Di samping itu, kekerasan non-fisik dalam draf lama RUU P-KS berpotensi mempidanakan orang dengan alasan yang sangat subjektif, misalnya: merasa disiulin, menduga digoda, dll. Kriminalisasi dan memilih-milih orang untuk dipidanakan sangat mungkin terjadi dengan dalih kekerasan non-fisik berbasis perasaan si “korban”.

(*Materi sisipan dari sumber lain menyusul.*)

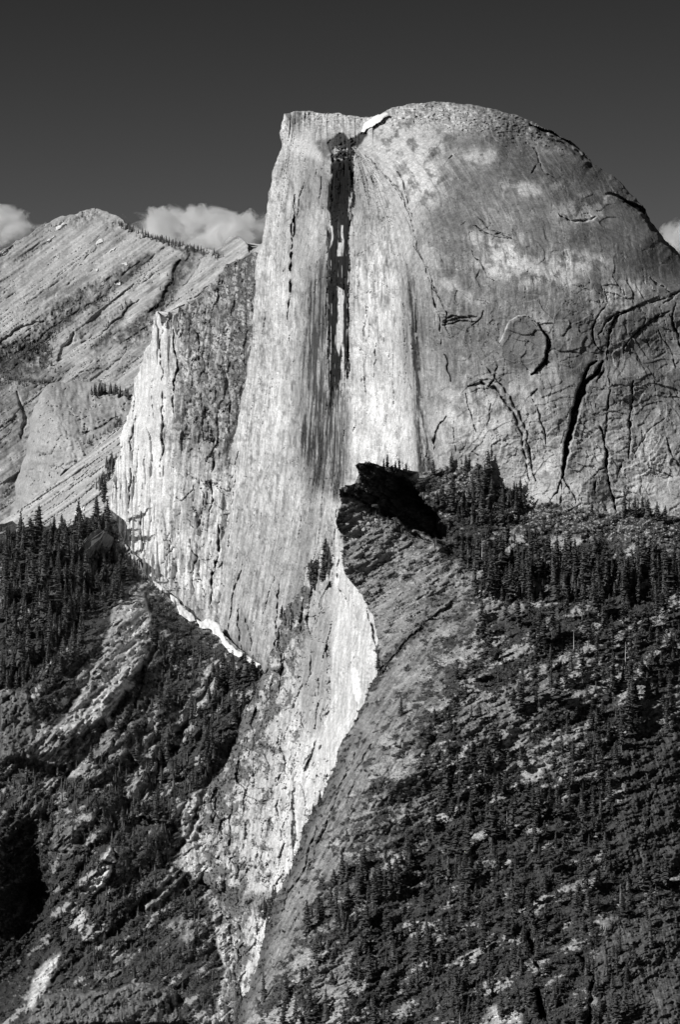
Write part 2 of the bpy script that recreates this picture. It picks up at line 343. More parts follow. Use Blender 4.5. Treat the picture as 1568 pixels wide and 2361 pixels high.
              (1150,1000,40,50,0,.1),(1040,660,20,10,30,.10),(1100,690,26,10,10,.09),(1240,1110,30,50,0,.2),(1300,1150,40,24,0,.14),(1460,1090,70,50,0,.12)]: light(*b)
    strk = sst(0.12, 0.42, fbm(su+10*fbm(X, Y, 60, 60, 2, 201), Y, 9, 95, 4, 200, 0.6, 0.06)+0.25*fbm(X, Y, 110, 110, 2, 202))*sst(330, 420, Y)*(1-0.6*sst(850, 1000, Y))
    f.tone(strk*dm*0.55, 0.105)
    wk = sst(0.25, 0.5, fbm(su, Y, 6, 60, 3, 203, 0.6, 0.06))*dm; f.T += 0.07*wk
    # the great black water stain down the chimney
    ox = f.wx; f.wx = X+6.5*fbm(su, Y, 4.5, 70, 3, 271, 0.6)+2.5*fbm(X, Y, 14, 22, 3, 272, 0.7)
    bl = f.mask(V(766,366,790,362,813,352,816,399,813,437,808,463,805,523,804,555,803,668,801,763,803,875,797,880,792,800,789,775,787,875,774,905,762,968,756,940,757,780,754,650,756,540,763,507,756,475,757,440,764,411,762,385), 1.0)
    f.wx = ox
    bw = fbm(su, Y, 4.5, 150, 3, 96, 0.6); gap = sst(0.30, 0.48, bw+0.12*fbm(X, Y, 6, 40, 2, 97))*sst(470, 700, Y)
    gap = gap*(1-sst(790, 800, X))
    f.tone(bl*(1-gap*0.95), 0.018+0.012*st)
    low = f.mask(V(752,940,778,880,800,905,805,960,803,1010,800,1100,775,1160,740,1120,715,1050,735,1000), 12)
    f.tone(low*np.clip(0.7+0.4*sharp(st, 5)+0.35*sharp(st2, 4), 0, 0.97), 0.05)
    f.tone(f.mask(V(779,661,794,667,792,720,789,783,781,821,777,800,779,720), 1.5), 0.62)
    f.tone(f.mask(V(762,520,767,521,766,560,762,572), 1.2), 0.55); f.tone(f.mask(V(786,519,790,520,793,560,789,590), 1.2), 0.55)
    f.tone(f.mask(V(780,562,788,562,786,590,779,590), 1.2), 0.5)
    # side curtain left of the stain
    cu = f.mask(V(735,600,756,560,757,940,725,1020,712,900,718,740), 10); f.tone(cu*np.clip(0.55+0.4*sharp(st, 5)+0.35*sharp(st2, 4), 0, 0.95), 0.07)
    # dark broken notch above it
    no = f.mask(V(754,330,774,311,792,304,806,320,826,312,850,290,846,312,830,334,822,352,816,372,766,374,764,350), 2.5)
    fc = facets(X, Y, 9, 7, 98); f.tone(no*0.95, 0.035); f.tone(no*sst(0.18, 0.26, fc)*sst(334, 342, Y)*(1-sst(366, 372, Y)), 0.5); f.D += no*(12+8*fc)
    nl = f.mask(V(715,330,770,318,772,372,752,372,735,350), 8); f.tone(nl*np.clip(1.0+1.2*fbm(X, Y, 8, 10, 3, 99), 0, 0.8), 0.10)
    f.tone(f.mask(V(672,285,706,290,725,330,742,355,740,375,700,360,672,350,660,330), 6)*0.7, 0.56)
    # ---- recess of the chimney
    f.D += 16*np.exp(-((u-2.5)/0.42)**2)*sst(340, 420, Y)*(1-sst(1050, 1250, Y))
    f.step(V(804,372,812,440,806,520,803,668,800,780,802,890), -9, 14)
    for p, w_, d_ in [(V(680,450,677,500,672,545,668,640,664,720,661,760),2.6,26),(V(679,500,676,545),4,30),(V(779,1110,776,1190,771,1245),1.5,16),
              (V(707,352,702,380),1.5,8),(V(700,430,690,470,683,500),2,12),(V(560,1500,548,1440,545,1405),2.4,16),(V(566,1425,575,1460,578,1500),2.6,22),
              (V(634,1330,616,1380,606,1425,603,1460),1.3,20),(V(644,1345,640,1400,636,1460,626,1520),2.6,26),(V(560,1300,540,1360,530,1420,524,1450),2.4,20),
              (V(602,1180,600,1230,597,1290),1.4,14),(V(625,1000,622,1060,614,1110),1.3,10),(V(672,920,690,985,700,1000),1.5,10),(V(868,790,864,840,861,880),1.6,16),
              (V(550,1040,538,1150,526,1260),2,14),(V(735,960,730,1060,715,1180),1.4,8),(V(842,700,838,800),1.3,8),(V(900,800,905,900,915,1000),1.2,8),(V(930,700,938,800,950,900),1.2,8)]:
        f.groove(p, w_, d_)
    f.tone(f.mask(V(545,1480,546,1430,552,1408,566,1415,578,1450,580,1500,565,1500), 3)*0.6, 0.2); f.step(V(558,1480,545,1440,548,1400,560,1415,575,1450,582,1500), 6, 14)
    # ---- border rib between face and dome, and the cracks on the dome
    for p, w_, d_ in [(V(820,352,860,378,900,415,935,470,955,530,975,600,1000,660,1030,720,1040,780),2.0,8),(V(835,350,880,392,925,440,950,500),2,9),
              (V(860,345,900,365,930,380),1.6,6),(V(918,395,930,415,935,440,942,470),3,12),(V(955,560,985,630,1015,690),2,8),(V(995,650,1010,720,1018,800,1040,880),2.4,9),
              (V(1020,742,1045,730,1075,728,1100,728),2.4,9),(V(1020,750,1060,738,1110,742),2,8),(V(1090,750,1108,735,1115,715),2.6,10),
              (V(1090,515,1108,530,1130,540,1155,538,1180,550),2.6,10),(V(1100,500,1125,525,1150,535),2,8),(V(1085,575,1110,605,1125,640,1140,650),2.2,8),
              (V(1110,670,1100,640,1108,620),1.6,6),(V(1225,400,1245,375,1235,345,1215,330),3,9),(V(1245,375,1260,400,1280,410),2.4,8),
              (V(1290,495,1320,512,1345,510,1362,508,1372,498),3.6,15),(V(1400,448,1430,455,1470,476,1486,492),4.5,16),(V(1415,452,1440,462,1464,480),3,12),
              (V(1225,287,1262,312,1300,335,1340,360,1366,374),6.5,32),(V(1270,306,1290,300,1315,318,1340,340),3.5,14),(V(1440,465,1490,500,1530,550,1575,602),7,30),
              (V(1262,775,1265,805,1255,835,1240,852,1228,862),4.0,16),
              (V(1148,845,1140,875,1128,890),2.6,9),(V(1240,895,1228,908,1226,915),2.4,10),(V(1226,920,1248,955,1256,1000,1262,1025),2.2,9),
              (V(1376,832,1352,855,1340,890,1330,925,1318,965,1308,1010,1301,1055,1297,1080),5.5,34),(V(1391,834,1378,862,1352,880,1340,915,1325,965,1314,1010,1305,1060,1300,1100),6.5,40),
              (V(1394,836,1395,850,1378,880),3,14),(V(1301,1090,1290,1120,1272,1150,1264,1180),2.6,12),(V(1300,1095,1315,1130,1330,1160),2,9),(V(1296,1110,1294,1150,1296,1185),2,9),
              (V(1402,830,1404,790,1406,760,1418,735,1440,718,1470,706),3.6,15),(V(1382,770,1396,745,1414,728,1450,715),2.8,14),(V(1398,702,1380,730,1368,760,1372,790,1392,812),2.6,12),
              (V(1440,812,1447,790,1462,772,1490,748,1520,728,1545,716),2.6,10),(V(1530,700,1552,685,1568,672),3.4,10),(V(1500,700,1530,690,1568,672,1600,670),2.6,9),(V(1500,640,1530,660,1565,690),2,7),(V(1520,760,1545,800,1560,850),2,7),(V(1490,720,1480,760,1500,800),1.6,6),
              (V(1404,860,1403,930,1400,990,1396,1010),2,9),(V(1461,880,1456,950,1453,1010,1450,1060),2.8,15),(V(1384,985,1392,1010,1402,1040,1400,1075,1402,1110),3.6,24),(V(1404,1110,1412,1145,1424,1180),3.6,22),
              (V(1399,1080,1380,1082,1372,1095),2.4,10),(V(1436,1060,1428,1090),2.6,10),(V(1375,1110,1374,1135),3,14),(V(1560,700,1550,740,1570,800),3,12),(V(1545,725,1555,760,1575,790),3,12),
              (V(1112,840,1140,870,1160,890,1190,940,1210,980,1225,1050,1235,1110),3,10),(V(1080,890,1110,880,1150,905,1185,950,1205,1000,1215,1060,1222,1110),3.4,12),
              (V(1075,905,1100,1000),2,7),(V(1130,925,1124,985),1.6,7),(V(1460,1060,1490,1000,1540,960),1.6,6),(V(1500,1080,1550,1100),2.2,8),(V(1540,1010,1560,1060,1575,1090),2.4,9),
              (V(1420,1150,1440,1145,1455,1160),2.4,8),(V(1370,1000,1330,970),1.4,5),(V(1045,960,1050,1040),1.6,7),(V(1030,960,1006,1000,1000,1040),3.2,14),(V(1090,1040,1120,1060),1.8,7),
              (V(1010,545,1060,560,1080,590),1.4,5),(V(1150,330,1200,345,1240,372),1.6,5),(V(1060,350,1035,365),2,6),(V(970,500,990,560,1030,610),1.6,6)]:
        f.groove(p, w_, d_)
    # lips and undercut shells
    for p, a_, dc in [(V(1158,792,1170,750,1190,732,1210,727,1232,738,1250,762,1266,780,1263,810,1258,835,1240,852,1225,862),-6,60),
              (V(1225,287,1262,312,1300,335,1340,360,1366,374),-18,22),(V(1395,450,1440,462,1490,500),-9,18),(V(1288,495,1320,512,1362,508,1374,498),-6,20),
              (V(1404,760,1418,735,1440,718,1480,700,1530,680),3,24),(V(1440,812,1462,772,1490,748,1545,716),3,20),(V(1080,890,1110,880,1150,905,1185,950,1205,1000,1222,1110),6,26),
              (V(1300,1095,1340,940,1376,832),-6,26),(V(1085,515,1130,540,1180,550),5,16),(V(1020,742,1060,730,1100,728),5,16),(V(1130,235,1230,290,1330,350),3,30)]:
        f.step(p, a_, dc)
    rl = V(1222,287,1262,312,1300,338,1340,362,1368,380)
    f.away(rl+V(1362,366,1350,352,1328,330,1300,318,1272,303), rl, 5.0)
    rl = V(1428,455,1462,480,1500,516,1540,562,1600,626); f.away(rl+V(1600,612,1566,578,1540,552,1506,508,1486,482,1466,470), rl, 3.5)
    # sunlit arch rim painted into the tone, and the thin falling water streaks
    f.tone(f.blob(1250,742,34,9,42)*0.5, 0.42); f.groove(V(1150,800,1160,772,1170,750,1188,733,1208,726,1228,733), 1.5, 0.0, 0.6); f.groove(V(1240,743,1256,765,1268,782,1266,808,1260,835,1243,852,1228,864), 3.4, 15)
    for p in [V(1262,700,1240,900,1232,1060,1228,1140),V(1300,640,1275,760,1258,870),V(1322,770,1290,860),V(1276,640,1262,720)]:
        f.groove(p, 1.4, 0.0, 0.33)
    # dark lichen tongue at the foot
    f.tone(f.mask(V(1352,1140,1372,1090,1400,1080,1402,1120,1412,1180,1380,1190,1345,1180), 8)*0.6, 0.09)
    f.tone(f.mask(V(1165,790,1180,745,1205,733,1235,745,1258,785,1255,825,1235,850,1180,850,1160,820), 6)*0.6, 0.115)
    k = f._sub(V(1190,1080,1580,1210), 40); dd = line_dist(f.wx[k], f.wy[k], V(1195,1060,1212,1100,1245,1135,1300,1145,1370,1182,1430,1180,1500,1170,1580,1180))[0]; mm = np.zeros(X.shape); mm[k] = np.exp(-(dd/26)**2)*0.75; f.tone(mm*(Y > 1050), 0.5)
    # rough summit blocks
    sm = (1-sst(262, 322, Y-np.where(X > 1000, (X-1000)*0.16, 0)))*sst(-30, 10, X-700)
    sm = sm*(1-f.mask(V(826,308,834,288,860,266,898,256,902,266,880,284,860,300), 6))
    f.D += sm*(ridged(X, Y, 26, 6, 3, 101, 0.6, 0.1)*4.5+facets(X, Y, 9, 5, 102)*7); f.T *= 1+sm*0.9*fbm(X, Y, 9, 4, 3, 103, 0.7)
    jn = sst(300, 340, Y)*(1-sst(440, 520, Y))*sst(830, 850, X)*(1-sst(980, 1060, X))
    f.D += jn*ridged(X, Y, 60, 9, 3, 104, 0.6, 0.35)*2.4
    return D+f.D, np.clip(f.T, 0.012, 0.85)
sheet('granite_dome', DOME_OUT, 1.5, dome_fn, M_DOME, 0.55, 5.0, 26, 3, RI=100)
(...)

Misalnya: dua laki-laki yang mengucapkan kata “Hai cantik” pada perempuan yang sama, bisa dipidanakan salah satunya saja, tergantung perasaan dan mood si perempuan. Kita sepakat bahwa siulan, kedipan mata dan segala bentuk catcalling adalah perilaku tidak beradab. Tapi jika solusinya dengan pendekatan hukum, pasti berpotensi kriminalisasi pada setiap laki-laki yang ingin ditarget. Belum lagi jika konteksnya dalam panggung-panggung hiburan yang ramai dengan siulan para penonton. Apakah kemudian sebagian penonton akan dipenjara gara-gara si penyanyi merasa dilecehkan dengan model siulan penonton di tribun belakang, misalnya, dan tidak tersinggung dengan siulan penonton lainnya?

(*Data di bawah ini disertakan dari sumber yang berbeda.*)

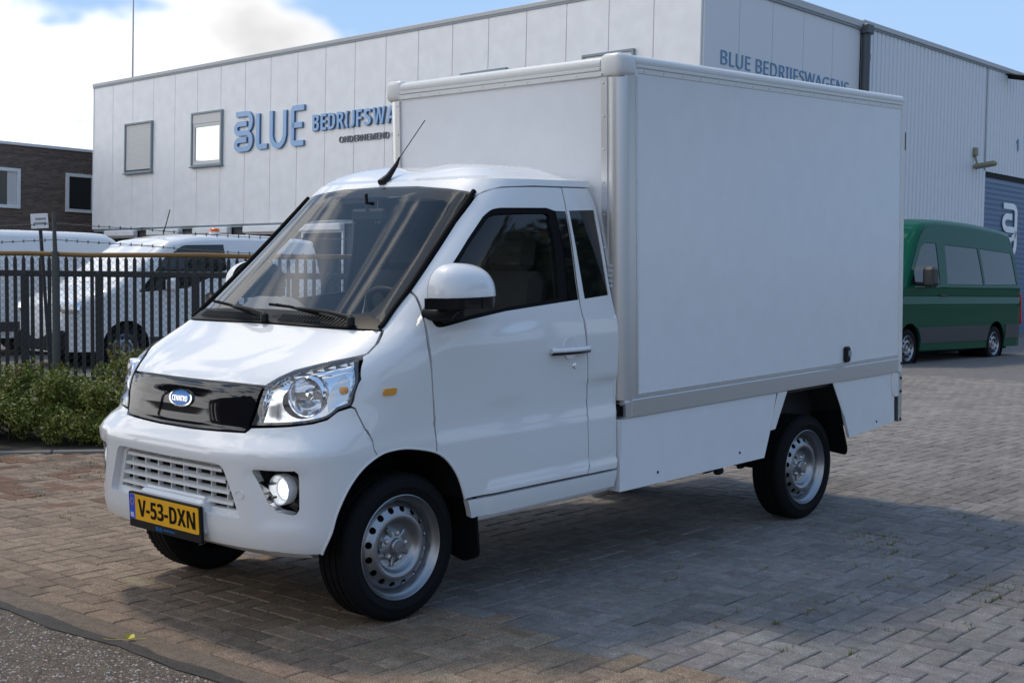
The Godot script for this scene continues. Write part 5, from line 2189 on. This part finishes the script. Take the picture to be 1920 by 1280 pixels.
func scatter(called: String, hubs: Array, count: int, leaf: Mesh, material: Material, root: Node3D, tone: Color, vary: float) -> void:
	var mm := MultiMesh.new()
	mm.transform_format = MultiMesh.TRANSFORM_3D
	mm.use_colors = true
	mm.mesh = leaf
	mm.instance_count = count
	for i in count:
		var hb: Array = hubs[rng.randi() % hubs.size()]
		var d := Vector3(rng.randfn(), rng.randfn(), rng.randfn()).normalized() * pow(rng.randf(), 0.45)
		var at: Vector3 = hb[0] + d * hb[1]
		var bs := Basis(Vector3(rng.randfn(), rng.randfn(), rng.randfn()).normalized(), rng.randf() * TAU).scaled(Vector3.ONE * rng.randf_range(0.7, 1.3))
		mm.set_instance_transform(i, Transform3D(bs, at))
		var t := 1.0 + rng.randf_range(-vary, vary)
		mm.set_instance_color(i, Color(tone.r * t, tone.g * t, tone.b * t))
	var o := MultiMeshInstance3D.new()
	o.name = called
	o.multimesh = mm
	o.material_override = material
	o.set_meta("kind", "stuff")
	root.add_child(o, true)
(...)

RUU dengan mengutamakan perspektif korban dalam batasan tertentu juga berpotensi melahirkan tindak kriminalisasi pada orang yang tidak disukai, dan menghilangkan asas praduga tidak bersalah. Usulan untuk menghadirkan psikolog perempuan yang “mengerti” perasaan korban perempuan dalam menyusun RUU, secara tersirat juga menyimpulkan bahwa seakan-akan ilmu psikologi itu berjenis kelamin, dan sarat dimuati bara kebencian kepada laki-laki.

Menanggapi kritik mendasar terhadap muatan ideologis dalam RUU P-KS ini, kaum feminis dengan sinisnya mengatakan bahwa kekerasan seksual adalah masalah sosiologis, bukan masalah ideologis dan teologis. Kaum feminis menutup mata bahwa orang memperkosa itu didasari karena melupakan imannya pada Tuhan dan ajaran agamanya. Orang melakukan praktik seksual songsang (LGBT) pastinya juga dimotivasi doktrin feminisme radikal, sekularisme atau ideologi menyimpang lainnya.

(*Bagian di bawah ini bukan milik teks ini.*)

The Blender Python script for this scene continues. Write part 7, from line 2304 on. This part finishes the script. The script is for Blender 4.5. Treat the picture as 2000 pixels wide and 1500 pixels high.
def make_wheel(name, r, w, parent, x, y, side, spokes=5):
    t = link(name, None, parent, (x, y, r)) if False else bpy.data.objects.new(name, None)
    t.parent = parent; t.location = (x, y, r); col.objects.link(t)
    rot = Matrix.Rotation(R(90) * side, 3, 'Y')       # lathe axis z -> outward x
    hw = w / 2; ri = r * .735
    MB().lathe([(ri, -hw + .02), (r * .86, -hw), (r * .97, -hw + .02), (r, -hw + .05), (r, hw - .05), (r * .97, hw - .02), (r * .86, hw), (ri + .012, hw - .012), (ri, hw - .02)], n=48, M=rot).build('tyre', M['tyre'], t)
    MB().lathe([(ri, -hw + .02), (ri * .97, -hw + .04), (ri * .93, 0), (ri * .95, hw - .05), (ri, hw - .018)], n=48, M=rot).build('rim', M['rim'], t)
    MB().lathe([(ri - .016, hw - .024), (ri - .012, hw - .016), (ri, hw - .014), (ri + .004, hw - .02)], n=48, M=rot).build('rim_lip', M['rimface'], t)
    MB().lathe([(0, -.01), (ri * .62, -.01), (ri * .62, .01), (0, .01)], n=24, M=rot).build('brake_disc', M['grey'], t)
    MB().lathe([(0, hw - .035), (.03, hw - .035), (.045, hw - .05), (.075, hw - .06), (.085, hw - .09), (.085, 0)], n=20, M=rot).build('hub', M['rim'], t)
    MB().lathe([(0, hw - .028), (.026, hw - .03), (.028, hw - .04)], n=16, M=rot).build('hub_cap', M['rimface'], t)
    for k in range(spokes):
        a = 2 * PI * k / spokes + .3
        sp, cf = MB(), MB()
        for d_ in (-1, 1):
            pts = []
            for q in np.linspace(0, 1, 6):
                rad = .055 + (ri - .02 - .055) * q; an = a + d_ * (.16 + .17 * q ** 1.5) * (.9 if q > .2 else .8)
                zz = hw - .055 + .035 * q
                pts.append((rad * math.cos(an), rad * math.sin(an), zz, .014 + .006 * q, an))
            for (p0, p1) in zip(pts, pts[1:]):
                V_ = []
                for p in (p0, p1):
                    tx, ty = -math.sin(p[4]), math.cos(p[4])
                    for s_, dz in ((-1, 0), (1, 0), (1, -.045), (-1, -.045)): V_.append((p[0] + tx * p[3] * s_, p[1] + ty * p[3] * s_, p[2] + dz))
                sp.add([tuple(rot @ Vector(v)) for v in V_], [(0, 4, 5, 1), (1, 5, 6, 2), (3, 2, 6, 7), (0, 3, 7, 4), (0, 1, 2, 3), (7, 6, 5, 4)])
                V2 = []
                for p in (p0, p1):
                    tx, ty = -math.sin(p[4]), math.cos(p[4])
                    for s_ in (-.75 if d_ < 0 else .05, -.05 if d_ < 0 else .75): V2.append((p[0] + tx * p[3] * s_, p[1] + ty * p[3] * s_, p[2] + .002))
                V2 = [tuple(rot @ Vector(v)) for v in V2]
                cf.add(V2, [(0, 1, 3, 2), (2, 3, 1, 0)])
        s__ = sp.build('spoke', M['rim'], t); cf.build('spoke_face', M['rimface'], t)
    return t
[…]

Di Turki, Presiden Recep Tayyip Erdoğan pada tanggal 20 Maret 2021 telah membatalkan “Kadınlara Yönelik Şiddet ve Aile Içi Şiddetin Önlenmesi ve Bunlarla Mücadeleye İliskin Avrupa Konseyi Sözleşmesi” (Konvensi Dewan Eropa tentang Pencegahan dan Pemberantasan Kekerasan Terhadap Perempuan dan Kekerasan Dalam Rumah Tangga) untuk diberlakukan di negaranya. Meskipun sebelumnya konvensi ini telah ditandatangani atas nama Republik Turki pada 11/5/2011 dan disetujui oleh Keputusan Dewan Menteri tertanggal 2/10/2012. Kebijakan yang tidak populis ini diambil oleh Presiden Erdoğan demi melindungi generasi penerus dan institusi keluarga dari pasal-pasal yang tidak sesuai dengan norma-norma budaya masyarakat Turki.

Kesimpulan

Merupakan tindakan yang tepat jika pimpinan RDPU DPR RI tidak lagi melirik draf lama RUU P-KS yang sarat dengan muatan ideologi feminis radikal. Hubungan seksual antara laki-laki dan perempuan (heteroseksual), baik dalam ikatan pernikahan atau tidak, menurut paham feminis radikal semisal Ann Ferguson adalah sumber kekerasan seksual terhadap perempuan. Oleh karena itu, Ann menyarankan hubungan seksual yang ideal dan setara adalah berdasarkan persetujuan untuk saling terlibat secara emosi, dan tidak berperan sebagaimana tuan dan budak. Ujung pemikiran ini bermuara pada kampanye lesbianisme.

Maka tidak keliru jika Mary Evans menyimpulkan di antara ide feminisme kontemporer yang paling radikal adalah bahwa ruang pribadi (private space) dalam rumah tangga dan keluarga harus takluk pada pengawasan publik (public securtiy). Hal ini dimaklumi karena fenomena kekerasan seksual dalam masyarakat Barat yang sekular dan akrab dengan budaya pemerkosaan, dilawan dengan mengajarkan sexual consent (kumpul kebo). Masalahnya, apakah budaya masyarakat Indonesia sudah mirip dengan Barat sehingga mengharuskan solusi yang sama untuk isu-isu kejahatan seksual?!

Kita semua sepakat bahwa kejahatan seksual harus dihukum berat melalui mekanisme dan prosedur hukum yang benar. Pendampingan korban kejahatan seksual, penyediaan shelter untuk pemulihan trauma, dan hak-hak korban lainnya harus dipenuhi. Tetapi menyusun UU dengan mengandalkan “perspektif korban” berpotensi menghukum seseorang tanpa alat bukti. Bukankah QS. al-Maidah [5]: 8 mengajarkan pada kita, “Dan janganlah kebencianmu terhadap suatu kaum mendorong kamu untuk berlaku tidak adil?” Wallahu a’lam wa ahkam bissawab.